Menanggapi hal tersebut, Komisioner KPU Pramono Ubaid Tanthowi menilai, tuntutan BPN Prabowo-Sandi tidak nyambung dan salah alamat.
"Menurut saya, mengajukan petitum ke MK untuk nonaktifkan KPU, berhentikan KPU ya agak salah alamat. Sebab itu bukan kewenangan MK, tetapi kewenangan DKPP," kata Pram di Kantor KPU RI, Kamis (13/6/2019).
Advertisement
Pramono menyebut, wewenang memberi sanksi hingga memberhentikan komisioner KPU berada di wilayah Dewan Kehormatan Penyelenggara Pemilihan Umum (DKPP).
"Menurut saya itu bukan kewenangan MK. Kalau soal kode etik itu adalah kewenangan DKPP. Dan selama ini tidak ada laporan soal pelanggaran kode etik selama proses penyelenggaraan pemilu," ucapnya.
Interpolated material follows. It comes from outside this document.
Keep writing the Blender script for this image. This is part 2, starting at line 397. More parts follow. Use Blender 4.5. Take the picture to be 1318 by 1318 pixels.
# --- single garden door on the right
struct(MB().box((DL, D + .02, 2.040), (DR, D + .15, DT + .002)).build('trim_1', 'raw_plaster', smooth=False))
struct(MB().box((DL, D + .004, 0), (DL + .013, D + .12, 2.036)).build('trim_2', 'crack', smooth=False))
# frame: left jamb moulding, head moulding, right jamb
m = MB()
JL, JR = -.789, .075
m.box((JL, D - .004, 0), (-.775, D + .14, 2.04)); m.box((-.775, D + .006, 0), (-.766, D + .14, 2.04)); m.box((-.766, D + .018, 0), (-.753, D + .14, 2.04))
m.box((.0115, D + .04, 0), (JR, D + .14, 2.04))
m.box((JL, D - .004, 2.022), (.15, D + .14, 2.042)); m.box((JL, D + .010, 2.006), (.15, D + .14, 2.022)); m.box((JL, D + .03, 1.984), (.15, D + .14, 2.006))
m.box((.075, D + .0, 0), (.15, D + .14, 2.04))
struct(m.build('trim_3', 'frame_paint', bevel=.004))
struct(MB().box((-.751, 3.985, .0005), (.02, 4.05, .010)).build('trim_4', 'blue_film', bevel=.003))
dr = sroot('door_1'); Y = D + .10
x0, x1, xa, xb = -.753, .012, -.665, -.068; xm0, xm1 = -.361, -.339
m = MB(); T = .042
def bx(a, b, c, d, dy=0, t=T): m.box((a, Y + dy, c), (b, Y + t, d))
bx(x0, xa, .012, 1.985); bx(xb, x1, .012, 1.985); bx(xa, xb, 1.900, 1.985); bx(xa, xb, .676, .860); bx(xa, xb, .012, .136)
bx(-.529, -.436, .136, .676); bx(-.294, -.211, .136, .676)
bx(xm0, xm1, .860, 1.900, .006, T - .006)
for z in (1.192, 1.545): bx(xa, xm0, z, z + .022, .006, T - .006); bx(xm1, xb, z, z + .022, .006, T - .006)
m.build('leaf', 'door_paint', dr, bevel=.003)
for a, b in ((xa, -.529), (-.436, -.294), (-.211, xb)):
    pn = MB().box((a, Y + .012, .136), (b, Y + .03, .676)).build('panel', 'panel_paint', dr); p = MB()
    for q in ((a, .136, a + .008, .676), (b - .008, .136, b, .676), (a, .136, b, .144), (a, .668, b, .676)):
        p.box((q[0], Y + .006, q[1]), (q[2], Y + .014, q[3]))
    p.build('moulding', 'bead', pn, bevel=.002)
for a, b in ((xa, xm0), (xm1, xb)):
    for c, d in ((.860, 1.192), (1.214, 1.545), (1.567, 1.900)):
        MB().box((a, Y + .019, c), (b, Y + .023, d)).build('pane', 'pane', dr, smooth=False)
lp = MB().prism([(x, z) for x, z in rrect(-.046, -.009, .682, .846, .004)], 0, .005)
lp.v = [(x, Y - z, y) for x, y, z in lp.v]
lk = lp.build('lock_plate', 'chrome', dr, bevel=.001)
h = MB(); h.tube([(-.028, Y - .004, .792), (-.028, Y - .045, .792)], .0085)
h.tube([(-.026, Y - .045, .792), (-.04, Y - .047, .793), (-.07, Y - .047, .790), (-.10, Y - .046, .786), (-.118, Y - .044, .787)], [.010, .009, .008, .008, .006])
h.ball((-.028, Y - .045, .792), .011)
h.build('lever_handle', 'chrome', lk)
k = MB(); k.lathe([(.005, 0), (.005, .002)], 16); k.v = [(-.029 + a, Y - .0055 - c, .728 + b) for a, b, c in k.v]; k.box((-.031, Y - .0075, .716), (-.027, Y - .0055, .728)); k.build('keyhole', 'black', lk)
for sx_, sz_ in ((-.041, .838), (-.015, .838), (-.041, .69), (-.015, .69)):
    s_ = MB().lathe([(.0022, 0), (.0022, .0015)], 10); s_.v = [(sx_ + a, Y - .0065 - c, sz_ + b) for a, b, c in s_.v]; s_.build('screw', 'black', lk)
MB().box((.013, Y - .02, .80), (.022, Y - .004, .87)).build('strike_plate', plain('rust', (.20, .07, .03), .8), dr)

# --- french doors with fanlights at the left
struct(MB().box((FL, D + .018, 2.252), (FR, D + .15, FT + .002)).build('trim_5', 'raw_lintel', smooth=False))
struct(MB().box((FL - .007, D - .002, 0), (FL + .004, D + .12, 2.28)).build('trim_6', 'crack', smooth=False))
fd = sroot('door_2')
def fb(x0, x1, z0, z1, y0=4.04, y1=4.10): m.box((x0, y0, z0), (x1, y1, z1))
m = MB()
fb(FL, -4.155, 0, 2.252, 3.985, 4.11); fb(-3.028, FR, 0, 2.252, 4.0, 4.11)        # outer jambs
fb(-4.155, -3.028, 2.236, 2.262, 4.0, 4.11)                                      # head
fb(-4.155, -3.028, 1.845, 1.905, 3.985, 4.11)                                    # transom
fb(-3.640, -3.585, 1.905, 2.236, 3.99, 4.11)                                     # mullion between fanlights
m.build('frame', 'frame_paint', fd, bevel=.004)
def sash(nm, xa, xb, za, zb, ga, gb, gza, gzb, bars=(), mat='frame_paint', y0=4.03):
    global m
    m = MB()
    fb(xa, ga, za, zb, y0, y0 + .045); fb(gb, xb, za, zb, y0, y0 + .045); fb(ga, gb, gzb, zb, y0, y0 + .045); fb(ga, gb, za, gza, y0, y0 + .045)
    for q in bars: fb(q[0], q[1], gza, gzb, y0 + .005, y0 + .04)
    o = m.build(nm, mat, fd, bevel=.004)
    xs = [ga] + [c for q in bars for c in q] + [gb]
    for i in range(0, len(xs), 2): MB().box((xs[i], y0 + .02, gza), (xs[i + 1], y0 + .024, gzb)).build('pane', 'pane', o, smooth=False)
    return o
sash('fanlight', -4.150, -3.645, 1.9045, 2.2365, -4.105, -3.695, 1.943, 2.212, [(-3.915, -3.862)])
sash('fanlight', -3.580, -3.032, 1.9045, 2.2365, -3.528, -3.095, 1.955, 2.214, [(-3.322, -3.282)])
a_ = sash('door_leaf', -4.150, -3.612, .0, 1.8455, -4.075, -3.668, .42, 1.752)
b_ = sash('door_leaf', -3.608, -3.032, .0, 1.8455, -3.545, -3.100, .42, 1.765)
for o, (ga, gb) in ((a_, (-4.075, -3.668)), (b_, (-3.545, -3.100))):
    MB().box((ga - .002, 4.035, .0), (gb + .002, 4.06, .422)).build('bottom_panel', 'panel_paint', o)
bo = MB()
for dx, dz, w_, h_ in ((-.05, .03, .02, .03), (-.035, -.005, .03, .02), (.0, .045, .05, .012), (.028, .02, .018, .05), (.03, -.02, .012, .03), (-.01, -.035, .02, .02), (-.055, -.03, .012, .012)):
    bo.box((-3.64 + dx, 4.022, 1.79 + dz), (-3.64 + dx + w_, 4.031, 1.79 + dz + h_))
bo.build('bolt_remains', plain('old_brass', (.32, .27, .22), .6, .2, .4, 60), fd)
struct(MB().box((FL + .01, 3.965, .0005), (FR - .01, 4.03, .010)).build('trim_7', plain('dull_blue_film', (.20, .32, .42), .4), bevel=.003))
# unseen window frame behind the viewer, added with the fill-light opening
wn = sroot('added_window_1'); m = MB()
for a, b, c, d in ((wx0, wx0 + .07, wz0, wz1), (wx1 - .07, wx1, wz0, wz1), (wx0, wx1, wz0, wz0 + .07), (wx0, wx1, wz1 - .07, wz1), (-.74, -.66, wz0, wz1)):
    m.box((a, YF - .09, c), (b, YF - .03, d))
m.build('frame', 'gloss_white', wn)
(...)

Sejak masa rekapitulasi hingga saat ini, menurut Pram, tidak ada laporan pelanggaran kode etik di DKPP oleh tim BPN Prabowo-Sandi. Namun BPN justru melaporkannya ke MK.
"Kami kan selama rekap berjanjang pun, sampai penetapan hasil pun sama sekali enggak ada laporan," kata komisioner KPU itu.
Saksikan Video Pilihan Berikut Ini:
Hormati Permohonan BPN Prabowo-Sandi
Meski begitu, Pram tetap menghormati permohonan BPN Prabowo-Sandi ke MK untuk menghentikan komisioner KPU.
"Ya namanya permohonan ya nggak apa-apa. Ya namanya kan petitum. Soal diterima atau enggak, MK itu nanti," ujarnya menandaskan.
Tim hukum BPN Prabowo-Sandi telah menyerahkan berkas perbaikan permohonan sengketa hasil Pilpres 2019 ke MK. Ada beberapa pasal dan petitum yang ditambahkan dalam berkas perbaikan tersebut.
Salah satunya adalah meminta seluruh komisioner KPU diberhentikan.
"Memerintahkan kepada lembaga negara yang berwenang untuk melakukan pemberhentian seluruh komisioner dan melakukan rekruitmen baru untuk mengisi jabatan komisioner KPU," bunyi poin nomor 13 pada petitum permohonan PHPU BPN Prabowo-Sandi.